This week: The moment you knew you were no longer a child.

Losing a parent is never easy, no matter how old or young you are. I lost my mother the year I turned 30, and during her illness and after it, I found strength I never knew I possessed. I am the baby of the family, with 13 years between my only sister and I. She is older and wiser and stronger than I will ever be; and I’m not just saying that because she might read this. I have put my sister on a pedestal my entire life, often when that was the last place she wanted to be. But in the middle of our mother’s last illness my sister had to be out of the country, so I was left with Dad and my aunt. The prospect of life without Mom was devastating for all of us. A husband and lover grieves differently than a sister, as a daughter grieves differently in turn. When the phone rang no one ran to answer it. When the doctors spoke of arrangements that would have to be made, my father refused to listen. So when the end came we got word to my sister and she came as fast as she could. In the meantime I found myself having to answer the phone, to choose the last outfit my mother would wear during her wake, to order flowers and food for the inevitable out of town guests, to find the perfect photos to display at the funeral home, to help Dad choose his final gift for her: pink mother-of-pearl rosary beads to wrap around her fingers.

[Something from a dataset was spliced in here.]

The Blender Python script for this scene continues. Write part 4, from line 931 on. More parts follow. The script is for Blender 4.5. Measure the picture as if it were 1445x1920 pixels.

My mother and I had talked about what might happen during this time; the events that caused her death were swift and unexpected but the winter before we had discussed at length how I would function after she was gone. We didn’t usually talk about such morbid things but I had become convinced that I was going to lose her soon and the prospect terrified me. This is the only time in my 43 years that I had a sort of premonition. She assured me she was not about to die; she had high blood pressure and diabetes but they were under control. She told me that when she died, in the far far future, I should not be sad; I would always have her with me. She jokingly said I would never be able to get her voice out of my head and by golly she was right about that. I think it was during this conversation and of course the terrible events that happened just six months later that I realized I was no longer a child. I couldn’t just run to my parents or my sister and have them solve my problems for me. For they might not always be there. 

I would have to listen to their voices inside my head and forge my own path.